While not confirmed yet, sources say Ginsburg will take on the head of Asia-Pacific investment banking job at Barclays Capital which has been vacant since Darcy Lai left the UK firm in early March. While identical in terms of title, the Barclays job presents a very different challenge since it involves building up an equity capital markets and M&A business from a low base.
Morgan Stanley confirmed Ginsburg's departure on Friday and said he is being replaced by Gokul Laroia and Kate Richdale, who will share the responsibility for the investment banking business in the region as co-heads. Laroia has been with Morgan Stanley for 14 years and was previous head of global capital markets for Asia, which includes both debt and equity origination. Richdale has been with the firm for almost 10 years and was most recently CEO for Southeast Asia -- a position she has held since November 2008. Before that she ran the general industries group in Hong Kong. Laroia and Richdale started their new jobs on Friday last week.
Ginsburg's resignation is the latest in a string of departures and reshuffles among the investment banking heads in the region this year. The moves suggest Asia's investment banking industry is in for an interesting time in the next few years as new players build up their businesses and try to capture market share from the major houses that continue to feel the effects of the financial crisis.

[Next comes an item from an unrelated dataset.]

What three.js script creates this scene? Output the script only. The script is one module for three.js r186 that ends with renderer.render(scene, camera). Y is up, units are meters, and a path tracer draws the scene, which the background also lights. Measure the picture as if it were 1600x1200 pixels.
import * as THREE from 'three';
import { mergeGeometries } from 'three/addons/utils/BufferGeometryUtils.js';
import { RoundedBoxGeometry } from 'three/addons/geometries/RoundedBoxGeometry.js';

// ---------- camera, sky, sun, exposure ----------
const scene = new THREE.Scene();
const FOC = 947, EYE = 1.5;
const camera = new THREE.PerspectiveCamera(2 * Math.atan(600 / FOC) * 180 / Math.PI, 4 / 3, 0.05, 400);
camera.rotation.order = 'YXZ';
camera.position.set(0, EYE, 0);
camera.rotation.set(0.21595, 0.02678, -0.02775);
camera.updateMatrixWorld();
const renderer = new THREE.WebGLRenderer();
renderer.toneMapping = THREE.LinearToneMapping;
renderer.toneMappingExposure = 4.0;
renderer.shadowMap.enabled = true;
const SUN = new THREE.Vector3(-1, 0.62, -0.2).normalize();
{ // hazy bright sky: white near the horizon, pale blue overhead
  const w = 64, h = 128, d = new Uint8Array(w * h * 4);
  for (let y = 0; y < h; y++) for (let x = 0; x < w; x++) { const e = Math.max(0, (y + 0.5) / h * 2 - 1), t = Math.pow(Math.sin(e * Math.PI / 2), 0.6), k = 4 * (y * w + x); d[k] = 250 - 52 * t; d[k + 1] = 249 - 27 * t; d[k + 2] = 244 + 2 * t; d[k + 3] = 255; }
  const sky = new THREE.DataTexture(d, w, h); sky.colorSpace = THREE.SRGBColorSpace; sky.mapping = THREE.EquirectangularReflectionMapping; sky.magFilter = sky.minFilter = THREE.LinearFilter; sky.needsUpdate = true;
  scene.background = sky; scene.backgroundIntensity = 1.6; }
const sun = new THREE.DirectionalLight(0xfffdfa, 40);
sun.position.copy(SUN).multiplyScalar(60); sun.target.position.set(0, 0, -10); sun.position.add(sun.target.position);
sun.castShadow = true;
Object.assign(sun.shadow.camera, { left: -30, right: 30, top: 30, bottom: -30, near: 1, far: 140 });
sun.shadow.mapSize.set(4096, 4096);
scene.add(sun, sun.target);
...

The departures may have been partly driven by the increased uncertainty about the future at some of these major banks as losses and write-downs mounted, and government bailouts and stake sales to shore-up leaking balance sheets became the norm. But the lack of bonuses in the past year and suggestions of restricted payouts in years to come also likely played a part. On the one hand, it has meant that top bankers have much less to lose when they make a move in or out of the industry. On the other hand, the best chance for a high-paid banker to keep compensation at roughly the same level as in years past is to accept an offer from a rival bank that comes with certain guarantees.
It is not clear what the driver was behind Ginsburg's decision, although both of the above are likely to have had some influence.
People familiar with the search process for a new investment banking head at Barclays say there are indications that the new hire may also be a prime candidate to eventually succeed Robert Morrice as CEO for Asia, a position that he has held since 2001. Morrice is also chairman for the region. Such a possibility would certainly make the move to a firm that it still very much in a build-up phase when it comes to being a broad-based investment banking franchise a lot more attractive for a senior investment banker like Ginsburg.
Ginsburg is a good catch for Barclays as the bank puts renewed focus on beefing up its equity and M&A business globally following its acquisition of Lehman Brothers' US business in the fourth quarter last year after the US investment bank filed for bankruptcy. In May last year the bank also hired a team of investment bankers from ABN AMRO to kick-start its corporate finance and M&A business.
Ginsburg is right for the job, bankers say, because he has experience both within M&A and equities. He is also viewed as a good manager, although some say he will need to take more risks - and perhaps go after more high-profile hires - than at a well-established firm like Morgan Stanley as he tries to up Barclays profile outside its long-time fixed-income focus.